Pro dancer and coach Dionn Schaffner has a workout that will cheer you up.

By Gretchen M. Sanders

Dionn Schaffner has great moves. The professional dancer and cheerleader started shaking her stuff long before she made Stanford University’s elite dance team as an undergrad.

“They only picked five girls each year,” recalls the 46-year-old Schaffner, “and we cheered for every sport.”

Schaffner, who also coached cheerleading at Stanford while working on a master’s degree, went on to dance three years for the Golden State Warriors NBA team and later for the Minnesota Timberwolves.

“I finally stopped when I had my first child,” says the mother of two.

After taking a break to raise her family, run a few marathons and compete in some triathlons, Schaffner realized she still had the music in her.

“My son started playing Pop Warner Football and they needed a cheer-and-dance program,” she says. So, in 2009, she started one. “It’s funny. I have an engineering degree and an MBA from Stanford, but I really love coaching cheerleading.”

She’s good at it too. In 2015, Schaffner choreographed the routine that led her squad to win the Pop Warner Junior Pee Wee National Championship in cheerleading in Orlando, Fla.


The A.M.:
“My best days happen when I get up to my alarm at 4:30 a.m. and start working out by 5 or 5:30 a.m. It just feels good to have my workout finished before I wake up my kids. If I don’t bike or run in the morning, then I don’t get to do it at all. Plus, I have those endorphins pumping when I say good morning to my children. Even if they’re groggy, I’m not!”

The Workout: 
“For cheerleading, the girls I coach practice two to three times a week at two hours a pop. Cheer involves dance, tumbling and stunting, making it a tough sport on the body.

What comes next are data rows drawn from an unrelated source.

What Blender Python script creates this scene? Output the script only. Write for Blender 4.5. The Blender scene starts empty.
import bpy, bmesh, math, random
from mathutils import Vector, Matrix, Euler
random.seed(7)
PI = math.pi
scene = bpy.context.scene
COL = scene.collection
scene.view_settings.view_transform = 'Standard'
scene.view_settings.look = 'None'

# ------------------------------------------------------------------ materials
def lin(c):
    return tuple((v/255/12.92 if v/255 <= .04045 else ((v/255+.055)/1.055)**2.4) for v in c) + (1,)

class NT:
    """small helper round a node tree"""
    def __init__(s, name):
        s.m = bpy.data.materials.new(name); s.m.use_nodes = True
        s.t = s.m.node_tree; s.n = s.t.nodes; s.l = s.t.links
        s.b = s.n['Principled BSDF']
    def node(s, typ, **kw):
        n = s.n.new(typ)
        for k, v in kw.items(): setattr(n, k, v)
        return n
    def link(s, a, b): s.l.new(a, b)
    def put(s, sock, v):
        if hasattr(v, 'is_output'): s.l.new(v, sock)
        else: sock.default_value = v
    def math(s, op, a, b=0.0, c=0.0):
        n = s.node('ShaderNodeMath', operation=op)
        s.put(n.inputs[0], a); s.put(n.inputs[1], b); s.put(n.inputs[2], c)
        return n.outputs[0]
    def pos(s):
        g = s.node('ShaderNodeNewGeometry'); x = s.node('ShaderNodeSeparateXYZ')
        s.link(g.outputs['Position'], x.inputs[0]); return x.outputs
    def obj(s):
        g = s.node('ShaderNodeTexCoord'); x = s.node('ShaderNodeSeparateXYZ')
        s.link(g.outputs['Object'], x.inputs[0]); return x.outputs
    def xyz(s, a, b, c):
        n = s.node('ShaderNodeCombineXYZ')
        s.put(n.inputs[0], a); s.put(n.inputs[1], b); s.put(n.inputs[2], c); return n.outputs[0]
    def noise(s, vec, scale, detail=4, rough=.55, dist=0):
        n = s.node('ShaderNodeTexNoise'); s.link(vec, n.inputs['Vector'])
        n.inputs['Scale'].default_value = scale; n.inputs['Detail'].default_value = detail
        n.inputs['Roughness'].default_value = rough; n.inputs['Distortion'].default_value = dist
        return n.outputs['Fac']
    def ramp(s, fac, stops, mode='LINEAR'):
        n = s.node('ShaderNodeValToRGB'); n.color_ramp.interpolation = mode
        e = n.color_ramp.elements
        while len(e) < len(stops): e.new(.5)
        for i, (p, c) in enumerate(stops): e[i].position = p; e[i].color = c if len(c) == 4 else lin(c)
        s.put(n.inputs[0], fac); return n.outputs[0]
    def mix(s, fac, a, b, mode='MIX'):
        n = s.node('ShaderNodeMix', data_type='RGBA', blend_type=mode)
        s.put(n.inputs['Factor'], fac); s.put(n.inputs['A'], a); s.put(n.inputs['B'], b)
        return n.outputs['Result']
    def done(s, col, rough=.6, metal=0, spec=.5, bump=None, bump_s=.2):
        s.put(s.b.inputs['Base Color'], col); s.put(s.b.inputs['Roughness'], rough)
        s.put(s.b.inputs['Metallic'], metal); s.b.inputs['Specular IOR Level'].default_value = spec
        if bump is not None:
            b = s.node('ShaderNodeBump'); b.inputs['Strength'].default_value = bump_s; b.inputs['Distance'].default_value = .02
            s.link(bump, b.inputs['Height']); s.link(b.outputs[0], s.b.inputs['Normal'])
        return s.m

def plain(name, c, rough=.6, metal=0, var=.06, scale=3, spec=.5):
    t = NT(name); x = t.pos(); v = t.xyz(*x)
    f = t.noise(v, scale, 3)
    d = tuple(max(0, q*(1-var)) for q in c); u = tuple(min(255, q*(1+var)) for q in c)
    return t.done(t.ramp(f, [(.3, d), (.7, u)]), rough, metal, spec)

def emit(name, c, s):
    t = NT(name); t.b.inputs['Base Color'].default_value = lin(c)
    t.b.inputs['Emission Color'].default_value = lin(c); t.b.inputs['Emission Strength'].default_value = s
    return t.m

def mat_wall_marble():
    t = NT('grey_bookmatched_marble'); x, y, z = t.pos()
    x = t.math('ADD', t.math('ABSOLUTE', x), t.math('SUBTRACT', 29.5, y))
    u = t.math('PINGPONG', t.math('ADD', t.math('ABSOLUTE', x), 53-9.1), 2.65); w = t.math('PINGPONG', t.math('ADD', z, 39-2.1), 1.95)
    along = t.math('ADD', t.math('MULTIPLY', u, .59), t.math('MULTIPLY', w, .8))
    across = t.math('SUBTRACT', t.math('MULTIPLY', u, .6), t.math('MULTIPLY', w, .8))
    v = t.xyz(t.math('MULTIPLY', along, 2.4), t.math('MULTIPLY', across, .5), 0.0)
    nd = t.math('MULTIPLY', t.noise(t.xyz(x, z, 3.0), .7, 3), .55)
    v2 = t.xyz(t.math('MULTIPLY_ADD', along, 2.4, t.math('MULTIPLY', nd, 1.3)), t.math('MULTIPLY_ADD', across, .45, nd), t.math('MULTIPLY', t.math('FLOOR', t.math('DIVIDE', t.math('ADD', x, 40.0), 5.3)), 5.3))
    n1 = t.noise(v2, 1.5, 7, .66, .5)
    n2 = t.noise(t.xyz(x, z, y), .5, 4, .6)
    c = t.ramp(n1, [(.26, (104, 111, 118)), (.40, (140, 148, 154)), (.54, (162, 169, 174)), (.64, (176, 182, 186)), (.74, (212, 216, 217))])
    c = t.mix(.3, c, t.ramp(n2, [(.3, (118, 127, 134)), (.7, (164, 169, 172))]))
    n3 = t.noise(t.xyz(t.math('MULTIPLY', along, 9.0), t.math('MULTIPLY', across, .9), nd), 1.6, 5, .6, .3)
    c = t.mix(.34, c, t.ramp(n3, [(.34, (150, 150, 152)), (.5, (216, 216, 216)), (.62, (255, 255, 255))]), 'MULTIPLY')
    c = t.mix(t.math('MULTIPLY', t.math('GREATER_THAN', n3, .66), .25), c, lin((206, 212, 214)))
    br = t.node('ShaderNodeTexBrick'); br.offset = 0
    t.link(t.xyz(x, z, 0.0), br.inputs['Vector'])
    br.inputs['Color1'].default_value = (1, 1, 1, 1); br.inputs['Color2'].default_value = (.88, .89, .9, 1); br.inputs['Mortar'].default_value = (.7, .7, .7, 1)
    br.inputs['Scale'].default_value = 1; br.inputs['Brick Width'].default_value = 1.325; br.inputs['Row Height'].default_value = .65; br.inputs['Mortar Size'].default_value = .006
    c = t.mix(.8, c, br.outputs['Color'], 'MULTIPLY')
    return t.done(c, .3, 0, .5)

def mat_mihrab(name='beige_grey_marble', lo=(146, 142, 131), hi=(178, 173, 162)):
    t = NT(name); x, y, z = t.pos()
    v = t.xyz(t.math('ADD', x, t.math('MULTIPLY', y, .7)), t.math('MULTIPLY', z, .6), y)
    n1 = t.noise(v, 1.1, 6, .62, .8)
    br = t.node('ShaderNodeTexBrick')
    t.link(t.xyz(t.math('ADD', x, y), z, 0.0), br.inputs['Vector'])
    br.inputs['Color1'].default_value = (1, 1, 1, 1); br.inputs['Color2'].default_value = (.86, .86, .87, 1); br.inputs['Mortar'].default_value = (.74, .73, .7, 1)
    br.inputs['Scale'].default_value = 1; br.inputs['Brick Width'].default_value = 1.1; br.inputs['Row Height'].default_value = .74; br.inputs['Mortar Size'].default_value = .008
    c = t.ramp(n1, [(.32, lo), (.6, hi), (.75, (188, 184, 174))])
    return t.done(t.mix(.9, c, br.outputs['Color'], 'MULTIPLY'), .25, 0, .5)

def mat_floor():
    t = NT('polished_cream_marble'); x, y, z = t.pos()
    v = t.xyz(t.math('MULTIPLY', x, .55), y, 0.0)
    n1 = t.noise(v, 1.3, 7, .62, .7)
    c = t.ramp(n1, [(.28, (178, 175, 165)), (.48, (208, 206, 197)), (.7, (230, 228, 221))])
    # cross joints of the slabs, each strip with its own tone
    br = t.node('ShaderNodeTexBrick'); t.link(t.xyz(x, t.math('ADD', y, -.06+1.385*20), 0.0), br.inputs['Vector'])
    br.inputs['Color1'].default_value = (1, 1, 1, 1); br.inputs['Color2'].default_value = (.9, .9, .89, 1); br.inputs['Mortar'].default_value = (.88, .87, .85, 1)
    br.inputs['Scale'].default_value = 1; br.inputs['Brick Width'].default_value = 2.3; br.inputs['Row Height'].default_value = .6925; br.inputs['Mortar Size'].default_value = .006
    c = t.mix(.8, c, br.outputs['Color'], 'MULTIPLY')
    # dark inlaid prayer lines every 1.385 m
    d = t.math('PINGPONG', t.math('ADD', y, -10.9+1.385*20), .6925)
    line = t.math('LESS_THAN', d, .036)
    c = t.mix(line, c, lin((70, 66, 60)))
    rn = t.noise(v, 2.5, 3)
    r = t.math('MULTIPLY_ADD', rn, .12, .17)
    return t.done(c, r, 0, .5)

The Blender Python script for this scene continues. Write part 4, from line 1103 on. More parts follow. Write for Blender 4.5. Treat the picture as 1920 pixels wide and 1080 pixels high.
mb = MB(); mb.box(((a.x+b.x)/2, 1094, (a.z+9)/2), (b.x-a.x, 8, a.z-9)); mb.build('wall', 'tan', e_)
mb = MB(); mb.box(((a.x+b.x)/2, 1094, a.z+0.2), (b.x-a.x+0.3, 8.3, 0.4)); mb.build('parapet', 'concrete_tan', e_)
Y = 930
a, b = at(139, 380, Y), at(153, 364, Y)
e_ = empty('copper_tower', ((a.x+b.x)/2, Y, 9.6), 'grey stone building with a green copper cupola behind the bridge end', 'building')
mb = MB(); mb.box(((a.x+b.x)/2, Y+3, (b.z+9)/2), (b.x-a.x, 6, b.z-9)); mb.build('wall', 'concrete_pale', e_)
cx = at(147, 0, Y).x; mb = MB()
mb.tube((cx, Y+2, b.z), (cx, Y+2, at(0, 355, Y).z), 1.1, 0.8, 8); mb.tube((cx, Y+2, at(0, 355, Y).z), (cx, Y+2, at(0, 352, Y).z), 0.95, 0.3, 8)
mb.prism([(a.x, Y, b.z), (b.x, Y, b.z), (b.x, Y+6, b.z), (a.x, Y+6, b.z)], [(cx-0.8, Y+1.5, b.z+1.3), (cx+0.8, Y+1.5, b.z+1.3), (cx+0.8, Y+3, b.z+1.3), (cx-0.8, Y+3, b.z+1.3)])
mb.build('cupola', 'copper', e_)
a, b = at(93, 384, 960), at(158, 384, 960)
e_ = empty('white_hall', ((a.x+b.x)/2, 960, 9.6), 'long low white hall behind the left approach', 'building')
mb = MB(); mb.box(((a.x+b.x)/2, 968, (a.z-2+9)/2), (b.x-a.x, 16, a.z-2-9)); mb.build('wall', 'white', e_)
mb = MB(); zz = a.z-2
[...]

A two-and-a-half-minute competition routine combines yelling very loud with nonstop jumping and throwing people into the air. It will definitely elevate your heart rate. I have a lead-by-example coaching style, so I show my girls what I want them to do. I’m too old for some of the advanced tumbling, but I can still do jumps. The girls often make me bust out toe touches or do splits with them in warm-up. They really get a kick out of seeing me do the moves. It also lends a level of respect. I will say to them, ‘If I can do it, then you can do it.’ If there were a professional cheer team in Austin, then I would try out. It’s just a great cardio workout that combines running, dancing, muscle building and stretching with balance and coordination skills. Then there’s the thrill of performing!”

The Diet:
“Honestly, my nutrition stinks. I love Dr Pepper. I also don’t have a very wide food palate and I don’t like to try new things. We eat the same foods each week at my house and everyone is happy. I don’t eat broccoli, kale, Brussels sprouts, cauliflower—no, none of those! If veggies come on a pizza, then I might eat them. Actually, I’d probably be a much better athlete if I ate better. I do like fruit, the sugary fruits, like grapes, pineapples and honeycrisp apples. Please put bacon and cheese on my grilled chicken, and can I have that with fries? I have made a commitment to work on my nutrition this year. At least I take hydration seriously. I basically keep a large Yeti tumbler full of ice water or Nuun with me at all times. Once athletes get behind on hydration, it’s all over. Hydration! Hydration!”

The Gear:
“You want to wear something very non-restricting for cheerleading. We practice in black compression shorts, a jog bra and a tech T, and the girls must have their midriffs covered. Of course, we sport those cute little ankle socks with our Nfinity Cheer Shoes designed specifically for stunting and dance. The technology behind cheerleading shoes has come a long way. The more competitive you get, the more your shoes change. And yes, we have pom-poms!”

The Motivation:
“I have a special opportunity to grow with these young girls. I’ve worked with some of them for years, when they couldn’t do a single toe touch. Today, many can nail a roundoff back handspring back flip. I get to see these girls grow into young women, to teach them work ethic and to help foster in them a sense of self-confidence. Plus, I still have a performance bug, and coaching lets me continue doing the sport I love. As I age, it’s nice to feel strong and capable.”

The Mindset:
“I say dance like everyone’s watching. It’s a great feeling when your body, mind and spirit become engaged. Also, dare to fail. When you go out and do something, just go for it. Try. Life is short. You’re not guaranteed anything, so find the things that speak to your soul. We all should also remember to lift as we climb, to reach back and help the next person.”

The P.M.:
“Before going to bed around 10:30, I tuck in my boys and shut down the house. Then I think about tomorrow. I like to have a plan, so I write down how I want the day to go and what I’m looking forward to. At night, I need time for reflection and reset. I like to think about what’s coming next so I can hit the ground running in the morning.”